## JOB
All entries below need to be written out exactly, but without their pictures.

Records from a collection

## Begin

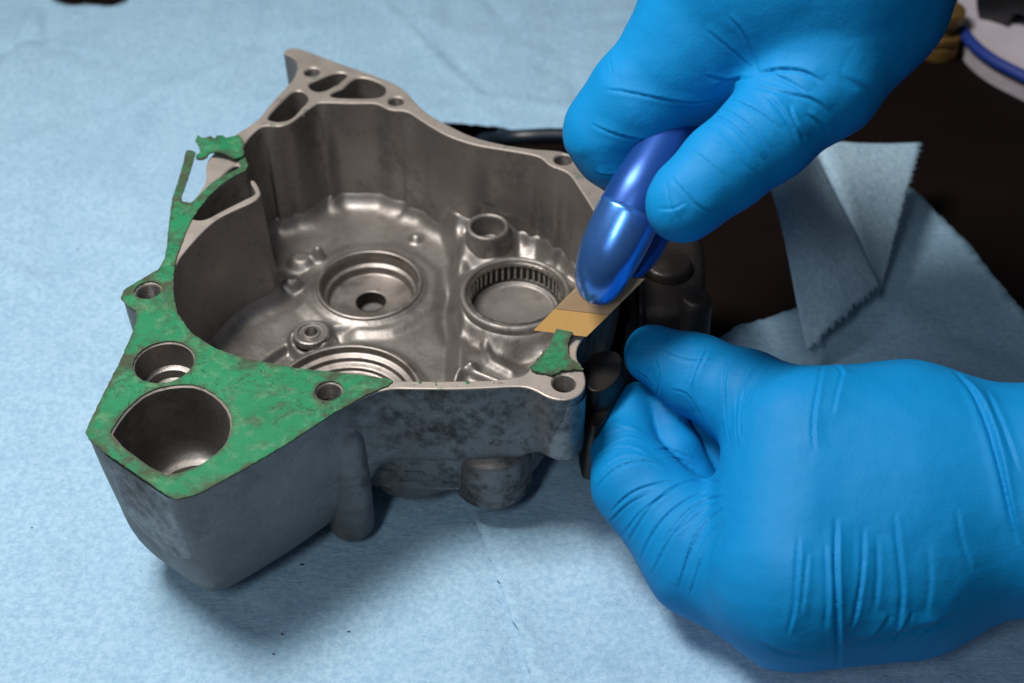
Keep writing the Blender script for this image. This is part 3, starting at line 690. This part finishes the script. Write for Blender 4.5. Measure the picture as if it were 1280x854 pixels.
FR = [(707.5, 404), (714, 407), (719.5, 412.5), (717, 422), (709, 433), (711, 446), (717, 453), (726, 459), (729, 465), (715, 465), (700, 467), (689, 472), (678, 469), (666, 467), (662.6, 461), (668, 456), (677.5, 444), (684, 438), (688.8, 431), (694, 422), (700, 413)]
yb, yt = U(700, 440, H)[1], U(710, 404, H)[1]
frag = flat_piece('gasket', FR, M_gask, H+.05, .6, jag=.12, bend=lambda v: 6.0*np.clip((v[:, 1]-yb)/(yt-yb), 0, 1)**1.6+.5*np.abs(np.sin(v[:, 0]*.8+v[:, 1]*.5)), step=.6)
tag(frag, 'small green gasket scrap being scraped up by the golden blade', 'gasket')
for pts in [[(612, 476.5), (625, 475.5), (636, 475), (634, 478), (620, 479.5)], [(640, 474.5), (652, 471), (657, 472), (650, 477), (641, 478)]]:
    pass

def crumbs():
    mb = MB()
    for k in range(32):
        if k < 24: px, py = 690+rng.normal(0, 26), 455+rng.normal(0, 9)
        else:
            i = rng.integers(0, 60)/60; px, py = 500+150*i, 480.5-3*i+rng.normal(0, 1.2)
        if not (inside(np.array([U(px, py, H)[:2]]), outer)[0] and not inside(np.array([U(px, py, H)[:2]]), cav)[0]): continue
        c = U(px, py, H+.05); r_ = rng.uniform(.12, .42); n = 6; a = np.linspace(0, 6.283, n, endpoint=False); q = r_*(1+.35*rng.normal(size=n)); sx_ = rng.uniform(.5, 1.6)
        X_, Y_ = c[0]+q*np.cos(a)*sx_, c[1]+q*np.sin(a)
        mb.loft([np.c_[X_, Y_, np.full(n, H-.02)], np.c_[X_, Y_, np.full(n, H+.12)], np.c_[c[0]+(X_-c[0])*.5, c[1]+(Y_-c[1])*.5, np.full(n, H+.22)]], cap1=True)
    tag(mb.link('gasket_crumbs', M_gask), 'small green crumbs of scraped gasket left on the bare sealing face', 'crumbs', kind='stuff')
crumbs()

# ------------------------------------------------------------------ scraper knife
knife = empty('scraper_knife', V(800, 240, 396), 'blue handled scraper with wide golden blade held in the upper glove', 'scraper')
def knife_build():
    e1 = U(667, 413, H+1.8); e2 = U(733, 421, H+1.8)
    v = V(812, 305, 394)-(e1+e2)/2; v /= np.linalg.norm(v)
    w = (e2-e1); W = np.linalg.norm(w); w = w/W; nrm = np.cross(w, v); nrm /= np.linalg.norm(nrm)
    if nrm[2] < 0: nrm = -nrm
    th_ = .9
    def q(s, t, u): return e1+w*s+v*t+nrm*u
    # bevel: thin at the edge, full thickness after 7 mm
    L0 = 9.5; L1 = 25.0
    mb = MB(); mb.add([q(0, 0, .05), q(W, 0, .05), q(W, L0, th_), q(0, L0, th_)], [(0, 1, 2, 3)])
    mb.add([q(0, 0, -.05), q(W, 0, -.05), q(W, L0, -.1), q(0, L0, -.1)], [(3, 2, 1, 0)])
    mb.add([q(0, 0, .05), q(W, 0, .05), q(W, 0, -.05), q(0, 0, -.05)], [(3, 2, 1, 0)], 1)
    mb.add([q(W, 0, .05), q(W, L0, th_), q(W, L0, -.1), q(W, 0, -.05)], [(3, 2, 1, 0)]); mb.add([q(0, 0, .05), q(0, L0, th_), q(0, L0, -.1), q(0, 0, -.05)], [(0, 1, 2, 3)])
    b = mb.link('blade_bevel', [M_gold, M_steel], knife, smooth=False)
    mb = MB(); A = [q(0, L0, th_), q(W, L0, th_), q(W, L1, th_), q(0, L1, th_)]; B = [q(0, L0, -.1), q(W, L0, -.1), q(W, L1, -.1), q(0, L1, -.1)]
    mb.add(A+B, [(0, 1, 2, 3), (7, 6, 5, 4), (0, 4, 5, 1), (1, 5, 6, 2), (2, 6, 7, 3), (3, 7, 4, 0)])
    o = mb.link('blade', [M_blade], knife, smooth=False)
    m = o.modifiers.new('edge', 'BEVEL'); m.width = .00015; m.segments = 2
    # handle, lofted flat ovals
    def loft_handle(name, K, mat, thick, sup=2.4, cap=True):
        K = np.array([np.r_[V(x, y, d), r*d/FPX] for x, y, d, r in K]); P = resample(chaikin(K, 3, False), 1.2, False)
        mb = MB(); loops = []
        for i in range(len(P)):
            tg = P[min(i+1, len(P)-1), :3]-P[max(i-1, 0), :3]; tg /= np.linalg.norm(tg)
            ww = w-tg*(w@tg); ww /= np.linalg.norm(ww); nn = np.cross(ww, tg); r = P[i, 3]
            a = np.linspace(0, 2*math.pi, 40, endpoint=False); ca, sa = np.cos(a), np.sin(a)
            cx = np.sign(ca)*np.abs(ca)**(2/sup)*r; cy = np.sign(sa)*np.abs(sa)**(2/sup)*min(thick, r*.95)
            loops.append(P[i, :3]+np.outer(cx, ww)+np.outer(cy, nn))
        mb.loft(loops, cap0=True, cap1=True); o = mb.link(name, mat, knife); return o
    loft_handle('handle_cap', [(742, 375, 395.5, 5), (743, 371.5, 394.6, 18), (746, 362, 392.8, 27), (751, 346, 390.4, 34), (760, 322, 388.0, 39), (772, 296, 386.4, 41.2), (786, 268, 385.6, 41.3), (788, 264, 385.7, 41.2)], M_pearl, 8.6, 2.1)
    loft_handle('handle', [(772, 296, 386.5, 40.6), (785, 270, 385.7, 41.0), (802, 236, 385.4, 39.5), (822, 200, 387.5, 34), (848, 150, 393, 32), (872, 95, 402, 26), (900, 30, 408, 24), (915, 0, 410, 20)], M_navy, 8.5, 2.1)
    loft_handle('handle_back', [(776, 352, 404, 10), (790, 334, 402, 20), (806, 306, 401, 26), (820, 270, 400, 28), (838, 220, 398, 28), (870, 150, 396, 25)], M_navy, 5.5)
knife_build()

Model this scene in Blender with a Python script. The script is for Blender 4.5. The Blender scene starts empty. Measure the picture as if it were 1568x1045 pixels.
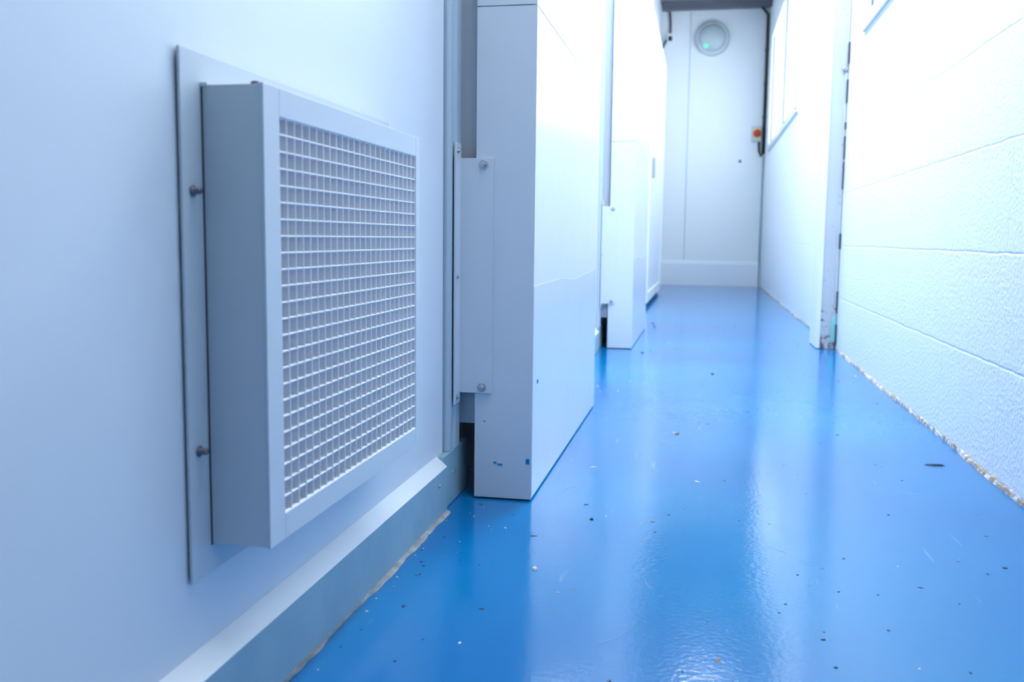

## End

## ANSWER FOR THIS EXERCISE
Keep writing the Blender script for this image. This is part 3, starting at line 690. This part finishes the script. Write for Blender 4.5. Measure the picture as if it were 1280x854 pixels.
FR = [(707.5, 404), (714, 407), (719.5, 412.5), (717, 422), (709, 433), (711, 446), (717, 453), (726, 459), (729, 465), (715, 465), (700, 467), (689, 472), (678, 469), (666, 467), (662.6, 461), (668, 456), (677.5, 444), (684, 438), (688.8, 431), (694, 422), (700, 413)]
yb, yt = U(700, 440, H)[1], U(710, 404, H)[1]
frag = flat_piece('gasket', FR, M_gask, H+.05, .6, jag=.12, bend=lambda v: 6.0*np.clip((v[:, 1]-yb)/(yt-yb), 0, 1)**1.6+.5*np.abs(np.sin(v[:, 0]*.8+v[:, 1]*.5)), step=.6)
tag(frag, 'small green gasket scrap being scraped up by the golden blade', 'gasket')
for pts in [[(612, 476.5), (625, 475.5), (636, 475), (634, 478), (620, 479.5)], [(640, 474.5), (652, 471), (657, 472), (650, 477), (641, 478)]]:
    pass

def crumbs():
    mb = MB()
    for k in range(32):
        if k < 24: px, py = 690+rng.normal(0, 26), 455+rng.normal(0, 9)
        else:
            i = rng.integers(0, 60)/60; px, py = 500+150*i, 480.5-3*i+rng.normal(0, 1.2)
        if not (inside(np.array([U(px, py, H)[:2]]), outer)[0] and not inside(np.array([U(px, py, H)[:2]]), cav)[0]): continue
        c = U(px, py, H+.05); r_ = rng.uniform(.12, .42); n = 6; a = np.linspace(0, 6.283, n, endpoint=False); q = r_*(1+.35*rng.normal(size=n)); sx_ = rng.uniform(.5, 1.6)
        X_, Y_ = c[0]+q*np.cos(a)*sx_, c[1]+q*np.sin(a)
        mb.loft([np.c_[X_, Y_, np.full(n, H-.02)], np.c_[X_, Y_, np.full(n, H+.12)], np.c_[c[0]+(X_-c[0])*.5, c[1]+(Y_-c[1])*.5, np.full(n, H+.22)]], cap1=True)
    tag(mb.link('gasket_crumbs', M_gask), 'small green crumbs of scraped gasket left on the bare sealing face', 'crumbs', kind='stuff')
crumbs()

# ------------------------------------------------------------------ scraper knife
knife = empty('scraper_knife', V(800, 240, 396), 'blue handled scraper with wide golden blade held in the upper glove', 'scraper')
def knife_build():
    e1 = U(667, 413, H+1.8); e2 = U(733, 421, H+1.8)
    v = V(812, 305, 394)-(e1+e2)/2; v /= np.linalg.norm(v)
    w = (e2-e1); W = np.linalg.norm(w); w = w/W; nrm = np.cross(w, v); nrm /= np.linalg.norm(nrm)
    if nrm[2] < 0: nrm = -nrm
    th_ = .9
    def q(s, t, u): return e1+w*s+v*t+nrm*u
    # bevel: thin at the edge, full thickness after 7 mm
    L0 = 9.5; L1 = 25.0
    mb = MB(); mb.add([q(0, 0, .05), q(W, 0, .05), q(W, L0, th_), q(0, L0, th_)], [(0, 1, 2, 3)])
    mb.add([q(0, 0, -.05), q(W, 0, -.05), q(W, L0, -.1), q(0, L0, -.1)], [(3, 2, 1, 0)])
    mb.add([q(0, 0, .05), q(W, 0, .05), q(W, 0, -.05), q(0, 0, -.05)], [(3, 2, 1, 0)], 1)
    mb.add([q(W, 0, .05), q(W, L0, th_), q(W, L0, -.1), q(W, 0, -.05)], [(3, 2, 1, 0)]); mb.add([q(0, 0, .05), q(0, L0, th_), q(0, L0, -.1), q(0, 0, -.05)], [(0, 1, 2, 3)])
    b = mb.link('blade_bevel', [M_gold, M_steel], knife, smooth=False)
    mb = MB(); A = [q(0, L0, th_), q(W, L0, th_), q(W, L1, th_), q(0, L1, th_)]; B = [q(0, L0, -.1), q(W, L0, -.1), q(W, L1, -.1), q(0, L1, -.1)]
    mb.add(A+B, [(0, 1, 2, 3), (7, 6, 5, 4), (0, 4, 5, 1), (1, 5, 6, 2), (2, 6, 7, 3), (3, 7, 4, 0)])
    o = mb.link('blade', [M_blade], knife, smooth=False)
    m = o.modifiers.new('edge', 'BEVEL'); m.width = .00015; m.segments = 2
    # handle, lofted flat ovals
    def loft_handle(name, K, mat, thick, sup=2.4, cap=True):
        K = np.array([np.r_[V(x, y, d), r*d/FPX] for x, y, d, r in K]); P = resample(chaikin(K, 3, False), 1.2, False)
        mb = MB(); loops = []
        for i in range(len(P)):
            tg = P[min(i+1, len(P)-1), :3]-P[max(i-1, 0), :3]; tg /= np.linalg.norm(tg)
            ww = w-tg*(w@tg); ww /= np.linalg.norm(ww); nn = np.cross(ww, tg); r = P[i, 3]
            a = np.linspace(0, 2*math.pi, 40, endpoint=False); ca, sa = np.cos(a), np.sin(a)
            cx = np.sign(ca)*np.abs(ca)**(2/sup)*r; cy = np.sign(sa)*np.abs(sa)**(2/sup)*min(thick, r*.95)
            loops.append(P[i, :3]+np.outer(cx, ww)+np.outer(cy, nn))
        mb.loft(loops, cap0=True, cap1=True); o = mb.link(name, mat, knife); return o
    loft_handle('handle_cap', [(742, 375, 395.5, 5), (743, 371.5, 394.6, 18), (746, 362, 392.8, 27), (751, 346, 390.4, 34), (760, 322, 388.0, 39), (772, 296, 386.4, 41.2), (786, 268, 385.6, 41.3), (788, 264, 385.7, 41.2)], M_pearl, 8.6, 2.1)
    loft_handle('handle', [(772, 296, 386.5, 40.6), (785, 270, 385.7, 41.0), (802, 236, 385.4, 39.5), (822, 200, 387.5, 34), (848, 150, 393, 32), (872, 95, 402, 26), (900, 30, 408, 24), (915, 0, 410, 20)], M_navy, 8.5, 2.1)
    loft_handle('handle_back', [(776, 352, 404, 10), (790, 334, 402, 20), (806, 306, 401, 26), (820, 270, 400, 28), (838, 220, 398, 28), (870, 150, 396, 25)], M_navy, 5.5)
knife_build()

Model this scene in Blender with a Python script. The script is for Blender 4.5. The Blender scene starts empty. Measure the picture as if it were 1568x1045 pixels.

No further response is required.